## RECORDS SHOWN
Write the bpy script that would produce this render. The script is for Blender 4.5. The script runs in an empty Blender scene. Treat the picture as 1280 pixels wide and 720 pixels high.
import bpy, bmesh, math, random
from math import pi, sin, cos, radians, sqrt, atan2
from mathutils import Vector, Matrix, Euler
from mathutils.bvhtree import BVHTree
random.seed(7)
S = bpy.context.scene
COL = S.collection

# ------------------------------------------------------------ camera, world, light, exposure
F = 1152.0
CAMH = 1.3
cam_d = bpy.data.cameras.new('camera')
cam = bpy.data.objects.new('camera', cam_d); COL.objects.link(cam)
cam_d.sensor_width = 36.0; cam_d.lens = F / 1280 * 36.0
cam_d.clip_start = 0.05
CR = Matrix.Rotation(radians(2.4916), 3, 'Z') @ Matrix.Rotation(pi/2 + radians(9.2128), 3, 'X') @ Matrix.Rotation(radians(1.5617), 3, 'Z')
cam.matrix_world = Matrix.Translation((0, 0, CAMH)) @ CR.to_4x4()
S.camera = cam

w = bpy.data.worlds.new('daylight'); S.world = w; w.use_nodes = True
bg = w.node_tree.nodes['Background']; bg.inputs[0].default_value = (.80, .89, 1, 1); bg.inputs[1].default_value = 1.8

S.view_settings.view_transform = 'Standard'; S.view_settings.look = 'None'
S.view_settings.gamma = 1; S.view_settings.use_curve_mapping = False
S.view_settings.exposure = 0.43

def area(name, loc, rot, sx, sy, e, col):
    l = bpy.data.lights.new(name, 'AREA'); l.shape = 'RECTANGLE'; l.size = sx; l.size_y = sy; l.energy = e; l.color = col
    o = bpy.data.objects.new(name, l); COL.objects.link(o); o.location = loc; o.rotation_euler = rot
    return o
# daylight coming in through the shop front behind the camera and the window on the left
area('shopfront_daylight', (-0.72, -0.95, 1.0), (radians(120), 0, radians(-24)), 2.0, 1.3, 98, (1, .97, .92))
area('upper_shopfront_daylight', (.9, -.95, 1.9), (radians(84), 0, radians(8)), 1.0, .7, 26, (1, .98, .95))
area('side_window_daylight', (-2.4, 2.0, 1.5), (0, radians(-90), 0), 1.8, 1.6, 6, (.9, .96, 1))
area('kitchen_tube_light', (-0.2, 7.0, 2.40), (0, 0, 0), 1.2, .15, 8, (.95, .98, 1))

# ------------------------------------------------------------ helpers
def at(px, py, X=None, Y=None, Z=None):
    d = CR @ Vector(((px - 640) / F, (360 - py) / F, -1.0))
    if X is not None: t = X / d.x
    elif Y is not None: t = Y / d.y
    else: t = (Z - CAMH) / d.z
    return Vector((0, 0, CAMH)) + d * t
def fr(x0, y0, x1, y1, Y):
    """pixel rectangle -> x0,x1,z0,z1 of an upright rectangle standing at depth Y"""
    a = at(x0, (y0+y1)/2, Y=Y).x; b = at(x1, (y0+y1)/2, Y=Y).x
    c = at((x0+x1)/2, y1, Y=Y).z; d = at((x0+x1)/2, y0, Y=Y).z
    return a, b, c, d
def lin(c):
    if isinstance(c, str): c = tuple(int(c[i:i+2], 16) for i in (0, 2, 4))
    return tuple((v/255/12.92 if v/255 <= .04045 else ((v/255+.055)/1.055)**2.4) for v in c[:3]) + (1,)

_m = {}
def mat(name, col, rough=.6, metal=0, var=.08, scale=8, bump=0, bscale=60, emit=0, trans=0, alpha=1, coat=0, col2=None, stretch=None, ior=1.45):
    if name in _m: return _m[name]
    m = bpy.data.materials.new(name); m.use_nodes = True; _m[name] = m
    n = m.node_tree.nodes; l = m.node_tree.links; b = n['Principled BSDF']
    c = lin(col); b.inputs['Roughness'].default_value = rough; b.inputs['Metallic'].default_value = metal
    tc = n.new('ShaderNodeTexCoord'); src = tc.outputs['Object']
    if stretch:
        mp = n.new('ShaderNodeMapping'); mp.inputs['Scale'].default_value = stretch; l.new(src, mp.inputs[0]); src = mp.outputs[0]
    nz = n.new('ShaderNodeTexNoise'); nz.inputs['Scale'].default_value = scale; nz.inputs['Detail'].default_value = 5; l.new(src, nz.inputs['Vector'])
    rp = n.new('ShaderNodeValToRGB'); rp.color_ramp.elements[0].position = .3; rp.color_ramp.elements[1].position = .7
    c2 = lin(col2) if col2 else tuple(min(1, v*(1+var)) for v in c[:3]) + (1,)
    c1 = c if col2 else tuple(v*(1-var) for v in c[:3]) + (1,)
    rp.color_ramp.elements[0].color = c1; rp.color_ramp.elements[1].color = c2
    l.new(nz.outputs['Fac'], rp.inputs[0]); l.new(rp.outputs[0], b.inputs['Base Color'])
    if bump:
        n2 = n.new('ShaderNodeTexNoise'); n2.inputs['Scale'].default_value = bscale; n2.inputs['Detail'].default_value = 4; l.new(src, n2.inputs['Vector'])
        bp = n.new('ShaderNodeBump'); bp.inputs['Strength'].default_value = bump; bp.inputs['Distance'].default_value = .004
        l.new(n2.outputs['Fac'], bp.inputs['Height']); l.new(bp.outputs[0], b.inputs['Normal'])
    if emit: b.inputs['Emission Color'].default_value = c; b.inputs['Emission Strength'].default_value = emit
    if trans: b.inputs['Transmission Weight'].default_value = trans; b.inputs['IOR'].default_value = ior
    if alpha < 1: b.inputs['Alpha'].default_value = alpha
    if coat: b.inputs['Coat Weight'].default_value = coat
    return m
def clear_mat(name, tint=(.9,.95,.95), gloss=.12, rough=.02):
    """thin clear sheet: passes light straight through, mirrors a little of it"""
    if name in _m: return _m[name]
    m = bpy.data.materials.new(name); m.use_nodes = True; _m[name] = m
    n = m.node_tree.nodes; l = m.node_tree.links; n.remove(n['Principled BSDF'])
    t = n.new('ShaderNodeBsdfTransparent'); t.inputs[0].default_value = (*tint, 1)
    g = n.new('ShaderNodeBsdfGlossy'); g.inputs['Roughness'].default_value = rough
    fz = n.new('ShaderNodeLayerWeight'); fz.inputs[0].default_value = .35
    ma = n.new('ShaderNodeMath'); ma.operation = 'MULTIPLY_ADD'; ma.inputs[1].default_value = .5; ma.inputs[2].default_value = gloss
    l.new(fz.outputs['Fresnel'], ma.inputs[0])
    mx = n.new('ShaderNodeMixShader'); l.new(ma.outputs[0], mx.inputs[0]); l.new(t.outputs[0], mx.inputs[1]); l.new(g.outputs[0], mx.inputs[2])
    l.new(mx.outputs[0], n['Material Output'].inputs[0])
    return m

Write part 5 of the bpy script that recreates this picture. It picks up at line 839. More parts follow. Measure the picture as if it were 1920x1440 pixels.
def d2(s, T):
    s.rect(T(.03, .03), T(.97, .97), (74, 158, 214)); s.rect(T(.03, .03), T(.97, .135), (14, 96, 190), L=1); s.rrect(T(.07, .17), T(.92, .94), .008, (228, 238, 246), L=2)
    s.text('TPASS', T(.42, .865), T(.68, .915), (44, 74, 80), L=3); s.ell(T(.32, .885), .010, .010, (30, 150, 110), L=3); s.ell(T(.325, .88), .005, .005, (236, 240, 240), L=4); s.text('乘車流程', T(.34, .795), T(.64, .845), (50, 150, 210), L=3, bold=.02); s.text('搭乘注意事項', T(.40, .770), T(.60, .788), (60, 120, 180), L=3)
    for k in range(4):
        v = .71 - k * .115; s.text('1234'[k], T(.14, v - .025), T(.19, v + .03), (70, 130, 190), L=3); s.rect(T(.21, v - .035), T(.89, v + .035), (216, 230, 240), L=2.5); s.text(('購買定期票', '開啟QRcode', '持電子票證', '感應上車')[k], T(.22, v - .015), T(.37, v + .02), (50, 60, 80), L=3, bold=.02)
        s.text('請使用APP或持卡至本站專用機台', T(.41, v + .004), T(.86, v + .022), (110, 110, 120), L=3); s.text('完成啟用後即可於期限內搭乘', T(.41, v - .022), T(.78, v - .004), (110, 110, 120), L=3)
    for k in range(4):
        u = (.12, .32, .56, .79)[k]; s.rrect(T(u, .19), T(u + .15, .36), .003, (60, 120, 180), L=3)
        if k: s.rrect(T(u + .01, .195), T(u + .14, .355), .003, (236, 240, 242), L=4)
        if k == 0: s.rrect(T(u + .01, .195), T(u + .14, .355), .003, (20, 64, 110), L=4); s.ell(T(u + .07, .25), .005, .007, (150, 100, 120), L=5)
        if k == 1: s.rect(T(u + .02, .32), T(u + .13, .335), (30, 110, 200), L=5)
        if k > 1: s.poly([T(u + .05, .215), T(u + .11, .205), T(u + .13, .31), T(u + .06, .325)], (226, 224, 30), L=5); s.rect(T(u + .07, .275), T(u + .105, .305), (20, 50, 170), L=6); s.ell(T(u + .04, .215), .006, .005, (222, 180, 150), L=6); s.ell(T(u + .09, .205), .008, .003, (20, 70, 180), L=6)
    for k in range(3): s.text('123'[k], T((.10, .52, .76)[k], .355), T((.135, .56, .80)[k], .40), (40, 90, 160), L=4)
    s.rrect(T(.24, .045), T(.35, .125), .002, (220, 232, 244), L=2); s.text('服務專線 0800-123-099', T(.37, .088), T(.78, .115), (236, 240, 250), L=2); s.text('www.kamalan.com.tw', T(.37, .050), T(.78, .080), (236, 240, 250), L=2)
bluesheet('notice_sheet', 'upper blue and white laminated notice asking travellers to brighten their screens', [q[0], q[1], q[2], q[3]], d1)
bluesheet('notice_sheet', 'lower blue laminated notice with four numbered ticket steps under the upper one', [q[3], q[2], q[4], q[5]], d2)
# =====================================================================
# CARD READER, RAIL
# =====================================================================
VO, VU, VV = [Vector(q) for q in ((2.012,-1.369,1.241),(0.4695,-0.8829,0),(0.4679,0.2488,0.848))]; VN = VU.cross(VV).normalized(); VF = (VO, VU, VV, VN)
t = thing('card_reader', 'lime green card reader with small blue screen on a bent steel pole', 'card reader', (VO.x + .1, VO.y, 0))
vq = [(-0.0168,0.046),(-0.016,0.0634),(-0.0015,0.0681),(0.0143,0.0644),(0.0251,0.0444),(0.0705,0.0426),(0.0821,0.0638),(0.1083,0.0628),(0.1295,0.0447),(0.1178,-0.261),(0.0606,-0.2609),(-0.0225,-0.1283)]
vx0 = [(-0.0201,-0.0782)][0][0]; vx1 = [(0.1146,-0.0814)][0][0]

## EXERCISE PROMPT
Give the lines again, exactly as they stand, from the beginning of the data through the line with "S.camera = cam".

## EXERCISE RESPONSE
Write the bpy script that would produce this render. The script is for Blender 4.5. The script runs in an empty Blender scene. Treat the picture as 1280 pixels wide and 720 pixels high.
import bpy, bmesh, math, random
from math import pi, sin, cos, radians, sqrt, atan2
from mathutils import Vector, Matrix, Euler
from mathutils.bvhtree import BVHTree
random.seed(7)
S = bpy.context.scene
COL = S.collection

# ------------------------------------------------------------ camera, world, light, exposure
F = 1152.0
CAMH = 1.3
cam_d = bpy.data.cameras.new('camera')
cam = bpy.data.objects.new('camera', cam_d); COL.objects.link(cam)
cam_d.sensor_width = 36.0; cam_d.lens = F / 1280 * 36.0
cam_d.clip_start = 0.05
CR = Matrix.Rotation(radians(2.4916), 3, 'Z') @ Matrix.Rotation(pi/2 + radians(9.2128), 3, 'X') @ Matrix.Rotation(radians(1.5617), 3, 'Z')
cam.matrix_world = Matrix.Translation((0, 0, CAMH)) @ CR.to_4x4()
S.camera = cam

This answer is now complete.